Jul 9, 2008 at 11:03 p.m. ET

Almost every community has them: kids who are basically nice but perhaps have a slightly negative influence on other kids, often subtly so. When I encounter kids like this in my kids'social circle, I mostly handle it by keeping a touch of distance between my kid and that one. But what do you do when that dynamic exists within an extended family?

Bratty TeenMy kids have been spending the last few days with far flung cousins. I've noticed changes in attitudes and behaviors in that time, and it's increasing in intensity. Sadly, I feel relief that there will be separation between the cousins very soon. Within the next few hours soon.

Different homes, different styles

These cousins are good kids, but they were raised very differently. Whether one way is right and one way is wrong is not the point, it's just all different. With shorter visits, some of the differences are less noticeable. When visits stretch in length, they are more noticeable.

It's little things that are causing some of the stress: comments about what they can do that my kids can't, what they have that my kids don't, shock (feigned or real, I don't know) that my kids have chores to do at home and expectations about behaviors.
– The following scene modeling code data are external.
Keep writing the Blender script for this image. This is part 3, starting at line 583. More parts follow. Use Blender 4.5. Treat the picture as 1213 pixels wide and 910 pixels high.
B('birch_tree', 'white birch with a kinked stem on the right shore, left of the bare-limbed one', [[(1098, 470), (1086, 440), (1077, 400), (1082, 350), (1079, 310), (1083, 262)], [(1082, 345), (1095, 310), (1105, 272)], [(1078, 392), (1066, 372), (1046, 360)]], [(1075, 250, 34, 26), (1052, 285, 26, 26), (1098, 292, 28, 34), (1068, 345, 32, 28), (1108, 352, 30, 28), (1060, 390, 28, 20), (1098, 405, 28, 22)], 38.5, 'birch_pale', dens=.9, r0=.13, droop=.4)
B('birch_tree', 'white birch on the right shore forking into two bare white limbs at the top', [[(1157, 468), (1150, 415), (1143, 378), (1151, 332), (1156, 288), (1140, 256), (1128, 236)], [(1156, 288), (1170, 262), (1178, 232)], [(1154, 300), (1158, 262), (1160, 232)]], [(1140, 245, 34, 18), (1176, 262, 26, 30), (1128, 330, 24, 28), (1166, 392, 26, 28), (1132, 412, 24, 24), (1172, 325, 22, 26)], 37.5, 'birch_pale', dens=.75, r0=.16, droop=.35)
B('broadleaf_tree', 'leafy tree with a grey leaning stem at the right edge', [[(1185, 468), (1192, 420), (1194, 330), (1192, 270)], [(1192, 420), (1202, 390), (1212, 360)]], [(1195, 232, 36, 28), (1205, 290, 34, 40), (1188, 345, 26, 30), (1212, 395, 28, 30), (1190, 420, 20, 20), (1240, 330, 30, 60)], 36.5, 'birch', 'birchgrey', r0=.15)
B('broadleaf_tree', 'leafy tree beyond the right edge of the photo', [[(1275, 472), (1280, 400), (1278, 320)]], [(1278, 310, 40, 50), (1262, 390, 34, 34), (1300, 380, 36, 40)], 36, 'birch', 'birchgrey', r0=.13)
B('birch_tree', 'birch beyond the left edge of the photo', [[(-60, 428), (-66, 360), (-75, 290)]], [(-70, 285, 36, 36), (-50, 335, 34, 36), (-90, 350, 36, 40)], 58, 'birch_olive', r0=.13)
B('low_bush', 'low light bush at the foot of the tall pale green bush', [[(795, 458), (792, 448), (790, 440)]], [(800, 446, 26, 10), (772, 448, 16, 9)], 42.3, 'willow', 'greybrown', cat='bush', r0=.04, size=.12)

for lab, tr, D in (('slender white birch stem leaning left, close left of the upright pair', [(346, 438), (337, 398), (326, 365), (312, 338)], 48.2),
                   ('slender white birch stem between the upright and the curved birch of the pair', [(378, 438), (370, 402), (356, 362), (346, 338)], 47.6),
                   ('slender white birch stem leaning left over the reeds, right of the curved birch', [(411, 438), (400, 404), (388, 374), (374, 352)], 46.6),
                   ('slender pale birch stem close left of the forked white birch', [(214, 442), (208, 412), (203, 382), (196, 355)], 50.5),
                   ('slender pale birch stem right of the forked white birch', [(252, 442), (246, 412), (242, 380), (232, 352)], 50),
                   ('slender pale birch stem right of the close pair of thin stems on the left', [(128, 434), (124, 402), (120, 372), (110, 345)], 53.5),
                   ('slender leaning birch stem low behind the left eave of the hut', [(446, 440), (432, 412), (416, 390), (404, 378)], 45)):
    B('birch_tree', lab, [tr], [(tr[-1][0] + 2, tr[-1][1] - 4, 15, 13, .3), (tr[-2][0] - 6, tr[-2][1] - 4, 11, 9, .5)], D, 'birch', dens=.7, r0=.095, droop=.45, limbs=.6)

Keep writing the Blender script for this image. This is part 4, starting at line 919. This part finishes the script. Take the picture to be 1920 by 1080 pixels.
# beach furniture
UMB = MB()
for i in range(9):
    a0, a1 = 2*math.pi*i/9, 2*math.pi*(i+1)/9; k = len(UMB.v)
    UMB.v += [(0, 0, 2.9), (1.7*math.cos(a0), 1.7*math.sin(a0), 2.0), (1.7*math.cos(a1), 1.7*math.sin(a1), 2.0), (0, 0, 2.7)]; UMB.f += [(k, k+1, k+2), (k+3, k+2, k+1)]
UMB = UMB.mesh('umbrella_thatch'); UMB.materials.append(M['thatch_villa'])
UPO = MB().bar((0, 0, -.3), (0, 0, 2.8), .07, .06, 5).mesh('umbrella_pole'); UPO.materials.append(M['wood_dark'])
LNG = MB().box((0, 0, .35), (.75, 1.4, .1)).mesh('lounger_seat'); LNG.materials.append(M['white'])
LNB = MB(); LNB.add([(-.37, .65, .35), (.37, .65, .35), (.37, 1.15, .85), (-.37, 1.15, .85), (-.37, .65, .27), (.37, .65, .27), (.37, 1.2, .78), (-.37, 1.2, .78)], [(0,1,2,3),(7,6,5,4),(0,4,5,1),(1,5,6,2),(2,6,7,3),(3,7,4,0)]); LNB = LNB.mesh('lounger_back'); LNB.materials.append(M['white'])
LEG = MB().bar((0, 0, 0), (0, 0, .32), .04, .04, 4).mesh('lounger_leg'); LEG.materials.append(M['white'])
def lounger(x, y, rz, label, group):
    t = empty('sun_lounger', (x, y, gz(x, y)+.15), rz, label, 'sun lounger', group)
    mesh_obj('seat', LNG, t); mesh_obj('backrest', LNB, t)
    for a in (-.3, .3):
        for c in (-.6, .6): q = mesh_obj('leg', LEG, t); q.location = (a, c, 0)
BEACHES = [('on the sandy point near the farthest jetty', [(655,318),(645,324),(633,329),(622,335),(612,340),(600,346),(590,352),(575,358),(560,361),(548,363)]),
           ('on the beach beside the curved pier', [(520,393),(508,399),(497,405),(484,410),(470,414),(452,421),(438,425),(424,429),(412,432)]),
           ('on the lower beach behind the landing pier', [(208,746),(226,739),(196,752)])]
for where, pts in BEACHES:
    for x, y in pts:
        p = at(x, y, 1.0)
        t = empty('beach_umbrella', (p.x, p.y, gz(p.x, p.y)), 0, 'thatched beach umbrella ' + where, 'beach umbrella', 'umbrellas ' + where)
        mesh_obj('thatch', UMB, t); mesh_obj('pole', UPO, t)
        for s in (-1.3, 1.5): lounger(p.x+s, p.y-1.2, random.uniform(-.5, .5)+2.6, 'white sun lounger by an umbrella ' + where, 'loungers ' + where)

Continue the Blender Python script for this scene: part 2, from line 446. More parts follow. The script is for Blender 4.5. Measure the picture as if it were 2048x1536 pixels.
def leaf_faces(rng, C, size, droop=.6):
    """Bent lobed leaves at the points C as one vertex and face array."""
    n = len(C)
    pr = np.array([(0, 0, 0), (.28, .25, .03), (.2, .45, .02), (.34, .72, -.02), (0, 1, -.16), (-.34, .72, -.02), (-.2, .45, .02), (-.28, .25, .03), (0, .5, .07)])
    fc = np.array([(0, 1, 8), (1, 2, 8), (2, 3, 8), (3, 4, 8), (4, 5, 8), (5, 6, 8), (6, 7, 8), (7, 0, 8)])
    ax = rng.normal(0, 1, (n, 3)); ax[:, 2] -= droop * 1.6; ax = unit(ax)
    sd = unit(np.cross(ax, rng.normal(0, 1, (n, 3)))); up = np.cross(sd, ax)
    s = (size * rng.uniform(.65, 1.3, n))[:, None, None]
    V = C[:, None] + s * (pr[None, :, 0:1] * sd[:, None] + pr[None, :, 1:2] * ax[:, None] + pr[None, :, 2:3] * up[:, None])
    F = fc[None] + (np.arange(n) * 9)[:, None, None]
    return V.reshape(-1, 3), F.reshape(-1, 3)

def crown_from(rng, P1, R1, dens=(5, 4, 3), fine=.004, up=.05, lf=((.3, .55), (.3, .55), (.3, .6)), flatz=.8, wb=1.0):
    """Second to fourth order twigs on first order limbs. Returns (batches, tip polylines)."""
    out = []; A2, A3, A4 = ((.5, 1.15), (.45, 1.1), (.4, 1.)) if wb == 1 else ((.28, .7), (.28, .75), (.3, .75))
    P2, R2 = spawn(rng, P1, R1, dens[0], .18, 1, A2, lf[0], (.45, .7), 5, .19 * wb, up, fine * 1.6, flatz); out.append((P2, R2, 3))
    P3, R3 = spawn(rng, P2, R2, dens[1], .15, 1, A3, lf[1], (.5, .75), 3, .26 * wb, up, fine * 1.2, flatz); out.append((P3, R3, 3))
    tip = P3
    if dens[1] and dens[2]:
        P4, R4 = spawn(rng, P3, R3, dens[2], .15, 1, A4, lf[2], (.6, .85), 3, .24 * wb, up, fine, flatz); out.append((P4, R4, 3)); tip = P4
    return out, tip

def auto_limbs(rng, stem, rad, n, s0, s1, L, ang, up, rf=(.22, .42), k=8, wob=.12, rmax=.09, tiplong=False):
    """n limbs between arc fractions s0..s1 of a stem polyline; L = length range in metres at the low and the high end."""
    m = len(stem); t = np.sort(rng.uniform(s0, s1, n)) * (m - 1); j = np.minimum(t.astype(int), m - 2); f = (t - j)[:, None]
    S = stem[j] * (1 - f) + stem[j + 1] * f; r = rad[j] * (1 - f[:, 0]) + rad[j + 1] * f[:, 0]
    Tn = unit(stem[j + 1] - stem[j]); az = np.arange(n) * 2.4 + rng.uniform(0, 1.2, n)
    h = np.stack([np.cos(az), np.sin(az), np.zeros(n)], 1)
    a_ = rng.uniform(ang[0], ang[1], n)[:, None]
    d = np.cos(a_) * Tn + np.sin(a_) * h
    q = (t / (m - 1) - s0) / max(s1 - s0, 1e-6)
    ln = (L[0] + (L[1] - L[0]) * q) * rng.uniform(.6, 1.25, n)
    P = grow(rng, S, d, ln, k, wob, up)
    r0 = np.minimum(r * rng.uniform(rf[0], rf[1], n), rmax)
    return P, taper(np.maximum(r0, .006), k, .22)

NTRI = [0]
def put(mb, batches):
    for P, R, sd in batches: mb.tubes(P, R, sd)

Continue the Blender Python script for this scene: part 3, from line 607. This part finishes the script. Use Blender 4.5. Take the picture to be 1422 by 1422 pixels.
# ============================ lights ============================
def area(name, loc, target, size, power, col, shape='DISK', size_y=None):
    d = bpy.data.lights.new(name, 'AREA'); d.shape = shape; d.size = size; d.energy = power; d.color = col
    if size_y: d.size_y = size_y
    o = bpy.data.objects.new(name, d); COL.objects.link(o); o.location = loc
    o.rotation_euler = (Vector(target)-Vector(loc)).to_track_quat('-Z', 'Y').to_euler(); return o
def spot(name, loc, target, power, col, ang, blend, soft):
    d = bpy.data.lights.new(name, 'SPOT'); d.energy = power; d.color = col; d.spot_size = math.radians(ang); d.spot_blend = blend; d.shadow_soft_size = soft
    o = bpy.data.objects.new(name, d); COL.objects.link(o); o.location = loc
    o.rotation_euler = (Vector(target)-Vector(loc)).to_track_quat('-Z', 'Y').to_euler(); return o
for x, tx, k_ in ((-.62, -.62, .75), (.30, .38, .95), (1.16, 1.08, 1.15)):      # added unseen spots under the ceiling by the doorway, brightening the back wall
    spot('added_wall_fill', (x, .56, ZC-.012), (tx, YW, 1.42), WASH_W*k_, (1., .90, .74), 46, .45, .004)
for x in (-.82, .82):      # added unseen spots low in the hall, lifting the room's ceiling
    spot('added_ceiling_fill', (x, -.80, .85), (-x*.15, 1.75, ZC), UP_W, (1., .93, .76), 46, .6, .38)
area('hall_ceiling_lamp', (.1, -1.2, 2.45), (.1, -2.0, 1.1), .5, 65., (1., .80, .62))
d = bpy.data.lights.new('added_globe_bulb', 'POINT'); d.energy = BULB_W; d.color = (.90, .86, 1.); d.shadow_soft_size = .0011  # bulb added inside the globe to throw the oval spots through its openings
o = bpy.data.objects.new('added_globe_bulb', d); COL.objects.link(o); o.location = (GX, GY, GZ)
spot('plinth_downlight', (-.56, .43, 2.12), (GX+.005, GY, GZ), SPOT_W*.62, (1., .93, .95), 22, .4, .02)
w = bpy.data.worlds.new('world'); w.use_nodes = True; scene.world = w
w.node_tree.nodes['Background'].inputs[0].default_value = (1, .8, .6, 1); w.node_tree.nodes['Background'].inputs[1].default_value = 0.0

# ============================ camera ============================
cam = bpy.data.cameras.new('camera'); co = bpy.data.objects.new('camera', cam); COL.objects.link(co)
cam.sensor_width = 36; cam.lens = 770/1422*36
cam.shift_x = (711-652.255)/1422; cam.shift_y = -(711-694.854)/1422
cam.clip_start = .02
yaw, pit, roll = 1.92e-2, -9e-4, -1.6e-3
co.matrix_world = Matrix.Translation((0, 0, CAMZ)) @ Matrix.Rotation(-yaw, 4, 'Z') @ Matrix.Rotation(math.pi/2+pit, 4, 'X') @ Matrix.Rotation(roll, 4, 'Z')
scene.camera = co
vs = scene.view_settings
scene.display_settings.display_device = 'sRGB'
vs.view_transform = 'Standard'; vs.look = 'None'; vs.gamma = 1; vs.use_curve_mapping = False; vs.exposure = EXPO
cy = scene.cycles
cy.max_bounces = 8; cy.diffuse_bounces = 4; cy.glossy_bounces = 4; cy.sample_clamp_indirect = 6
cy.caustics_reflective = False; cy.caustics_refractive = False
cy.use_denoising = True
About some (mostly inconsequential) things, I can say something, as long as I say it with a light tone and joking manner. About other things, I must be silent. It's a dicey thing criticizing someone else's parenting, and even dicier when it's family. Just as I would not want my siblings telling me how I do something with my kids is wrong, I don't do that with my siblings. Instead, I try to work around the situation as best I can, reiterating expectations while knowing the visit is finite.

Maintaining respect - and boundaries

I want my kids to know and have fun with their cousins; family is so important! If we were around the cousins more, I probably would have to say something. Either that, or with the increased time together, the novelty of time together would be reduced and we'd understand and respect one anothers' family dynamics a little better. The trouble is, when visits are less than ideal, one often is less likely to plan for more time together. 

In the meantime, it's an ideal time to talk to my kids again about our family's point-of-view, our values, our goals - and help them to understand how we are all different and the need to respect those differences. Distance can be good for perspective on those differences. After all, if we were all exactly the same, the world - and our families - would be pretty darn boring.